The ICT Development Index (IDI) has four main goals to attain through its scale. First, it seeks to identify the current level of information and communications technology development in countries around the world. Second, the scale shows how both developing and developed nations progress toward improving their ICT. Third, the IDI highlights the disparities between nations in their development of ICT. Finally, the IDI looks at the potential that countries have for their ICT development.
The score for a country can help policymakers identify the level of ICT development within that country during that year. However, changes over time help to show where a country stands in its ICT evolution. Comparing IDI values with other countries also shows how the nations stand against each other in their progress toward improving ICT.
Eleven separate metrics go into calculating the total ICT Development Index score for a country. These metrics fall into three separate groups, which have different weights when determining the IDI.
The two most heavily weighted groups are ICT access and ICT use. Each of these accounts for 40% of the IDI score. The third group is ICT skills, which only accounts for 20% of the total score. Therefore, the calculated values for ICT access and ICT use have more importance in the overall IDI score than ICT skills.

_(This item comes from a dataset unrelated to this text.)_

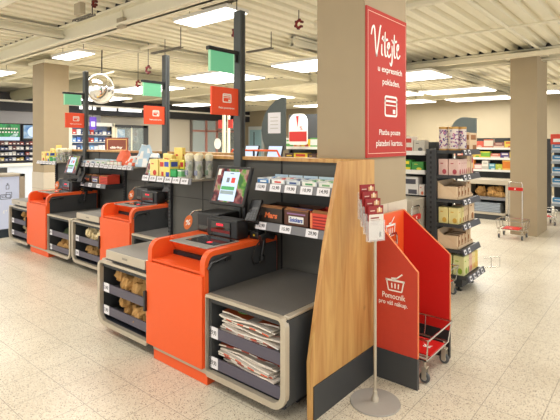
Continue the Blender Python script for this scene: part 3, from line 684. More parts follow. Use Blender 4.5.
# ================================================================ PRODUCTS
def carton(name, x0, x1, y0, y1, z0, z1, base, acc, txt=None, label='', cat='box', group=None, top=None, face='both', style=0, tilt=0):
    b = MB(); T0 = None
    if tilt: T0 = Matrix.Translation(((x0 + x1) / 2, (y0 + y1) / 2, z0)) @ Matrix.Rotation(tilt, 4, 'Y') @ Matrix.Translation((-(x0 + x1) / 2, -(y0 + y1) / 2, -z0)); b.T = T0
    b.box(x0, x1, y0, y1, z0, z1, base, min(.003, (x1 - x0) * .1)); w_, h_ = x1 - x0, z1 - z0; d_ = y1 - y0
    faces = [(FY((x0 + x1) / 2, y0, (z0 + z1) / 2), w_)]
    if face == 'both': faces.append((FX(x1, (y0 + y1) / 2, (z0 + z1) / 2), d_))
    for T, ww in faces:
        if style == 0: b.quad(T, -ww * .5, ww * .5, -h_ * .42, -h_ * .12, acc); b.quad(T, -ww * .3, ww * .3, h_ * .15, h_ * .3, acc, .0015)
        elif style == 1: b.quad(T, -ww * .35, ww * .35, h_ * .1, h_ * .38, acc); b.quad(T, -ww * .1, ww * .42, -h_ * .45, -h_ * .2, acc)
        elif style == 2: b.prism([(ww * .22 * math.cos(q * PI / 6) + ww * .12, h_ * .16 * math.sin(q * PI / 6) - h_ * .28) for q in range(12)], 'z', 0, .0012, acc, T); b.quad(T, -ww * .3, 0, h_ * .2, h_ * .26, acc)
        elif style == 3: b.quad(T, -ww * .5, ww * .5, -h_ * .5, -h_ * .3, acc); b.quad(T, -ww * .5, ww * .5, h_ * .36, h_ * .5, acc)
    if txt: b.text(txt[0], faces[0][0] @ Matrix.Translation((0, txt[4] if len(txt) > 4 else 0, 0)), txt[1], w=w_ * txt[2], h=h_ * txt[3], bold=.02, lift=.003, shear=txt[5] if len(txt) > 5 else 0)
    o = b.build(name, loc=((x0 + x1) / 2, (y0 + y1) / 2, z0)); tag(o, label, cat, group); return o

# ---- unit shelves: small packs (upper) and bar cartons (lower)
def sweets(o, who):
    X, Y = o[0], o[1]
    cols = [((70, 130, 190), (236, 240, 240)), ((236, 236, 232), (210, 70, 60)), ((200, 208, 214), (40, 70, 130)), ((232, 232, 220), (80, 150, 100)), ((226, 228, 216), (120, 170, 120))]
    for k in range(5):
        x0 = -2.28 + X + k * .136
        c0, c1_ = cols[k]
        b = MB(); b.box(x0, x0 + .125, 2.455 + Y, 2.66 + Y, 1.251, 1.256, cm(226, 230, 232)); b.box(x0, x0 + .125, 2.455 + Y, 2.458 + Y, 1.251, 1.285, cm(220, 226, 230)); b.box(x0, x0 + .003, 2.455 + Y, 2.66 + Y, 1.251, 1.29, cm(226, 230, 232)); b.box(x0 + .122, x0 + .125, 2.455 + Y, 2.66 + Y, 1.251, 1.29, cm(226, 230, 232)); b.box(x0, x0 + .125, 2.655 + Y, 2.66 + Y, 1.251, 1.305, cm(190, 214, 232))
        b.quad(FY(x0 + .06, 2.455 + Y, 1.268), -.055, .05, -.012, .014, cm(*c0), .001); b.quad(FY(x0 + .06, 2.455 + Y, 1.268), -.03, .03, -.006, .006, cm(*c1_), .0018)
        tag(b.build('display_tray', loc=(x0 + .06, 2.55 + Y, 1.251)), '%s gum tray from the left, upper shelf of the %s checkout' % (ORD[k], who), 'tray', 'chewing gum trays on the %s checkout' % who)
        for j in range(4 if who == 'nearest' else 2):
            for i in range(3 if who == 'nearest' else 2):
                xx = x0 + .008 + i * (.038 if who == 'nearest' else .057); yy = 2.465 + Y + j * .046
                b = MB(); b.box(xx, xx + .033, yy, yy + .04, 1.257, 1.279 + j * .003, cm(*(c0 if (i + j) % 2 else c1_)), .003); b.quad(FY(xx + .0165, yy, 1.268 + j * .001), -.012, .012, -.003, .006, WHT, .001)
                tag(b.build('gum_pack', loc=(xx + .016, yy + .02, 1.257)), 'small gum pack in the %s tray from the left, %s checkout' % (ORD[k], who), 'gum pack', 'gum packs in the %s tray of the %s checkout' % (ORD[k], who))
    # three open display cartons
    spec = [((58, 46, 36), 'Mars', cm(238, 120, 70), 'dark brown carton of bars with orange lettering'), ((92, 54, 38), 'Snickers', cm(64, 90, 170), 'brown carton of bars with blue lettering'), ((222, 74, 52), None, None, 'red carton of bars')]
    for k, (c, tx, tc_, lab) in enumerate(spec):
        x0 = -2.272 + X + k * .228; x1 = x0 + .214; y0 = 2.475 + Y; y1 = 2.66 + Y; z0 = .971; h = .105
        b = MB(); cc = cm(*c)
        b.box(x0, x1, y0, y1, z0, z0 + .004, cc); b.box(x0, x1, y0, y0 + .004, z0, z0 + h, cc); b.box(x0, x0 + .004, y0, y1, z0, z0 + h + .01, cc); b.box(x1 - .004, x1, y0, y1, z0, z0 + h + .01, cc); b.box(x0, x1, y1 - .004, y1, z0, z0 + h + .02, cc)
        b.add([(x0, y0, z0 + h), (x1, y0, z0 + h), (x1 - .01, y0 + .03, z0 + h + .012), (x0 + .01, y0 + .03, z0 + h + .018)], [(0, 1, 2, 3)], CARDD)
        T = FY((x0 + x1) / 2, y0, z0 + h / 2)
        if k == 0: b.text(tx, T @ Matrix.Translation((0, 0, 0)), tc_, w=.12, h=.04, shear=.2, bold=.04)
        elif k == 1:
            b.quad(T, -.065, .065, -.032, .014, WHT, .001); b.text(tx, T @ Matrix.Translation((0, -.009, 0)), tc_, w=.115, h=.032, shear=.15, bold=.04, lift=.002); b.quad(T, -.08, .08, .026, .036, cm(150, 110, 150), .001)
        else:
            for q in range(4): b.quad(T, -.085, .09, -.035 + q * .02, -.027 + q * .02, cm(150, 30, 26), .001)
            b.quad(T, -.107, -.09, -.05, .05, cm(240, 140, 90), .0012)
        tag(b.build('display_carton', loc=((x0 + x1) / 2, (y0 + y1) / 2, z0)), '%s, lower shelf of the %s checkout' % (lab, who), 'carton', 'chocolate cartons on the lower shelf of the %s checkout' % who)
        for j in range(6):
            b = MB(RZ(random.uniform(-.12, .12), ((x0 + x1) / 2, y0 + .025 + j * .024, 0)))
            b.box(-.095, .085, -.009, .009, z0 + .03, z0 + h + random.uniform(-.006, .012), cm(*[(60, 40, 30), (130, 84, 50), (200, 50, 40)][k]) if j % 2 else cm(*[(190, 96, 50), (60, 60, 110), (228, 100, 60)][k]), .004)
            b.box(-.095, .085, -.0095, -.009, z0 + h - .02, z0 + h - .01, cm(210, 180, 140))
            tag(b.build('chocolate_bar', loc=((x0 + x1) / 2, y0 + .025 + j * .024, z0 + .03)), 'wrapped chocolate bar in the %s of the %s checkout' % (['dark brown carton', 'brown carton with blue lettering', 'red carton'][k], who), 'chocolate bar', 'bars in the %s carton of the %s checkout' % (['left', 'centre', 'right'][k], who))
sweets((0, 0), 'nearest'); sweets((-4.18, .77), 'far left')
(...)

Each of these groups has a different number of the 11 metrics within it. ICT access has five metrics. ICT use only has three of the measurements, and the ICT skills group includes the remaining three.
Within each group, the metrics have even weight. For example, the five metrics in ICT access each are 20% of the ICT access score.
High IDI values equate to greater proliferation and use of communications and information technology within a country. The most recent rankings for IDI place Iceland at the top as having the best score globally. South Korea and Switzerland finished second and third.
The most recent rankings placed Eritrea at the bottom of the list with the lowest IDI score of the 176 nations evaluated.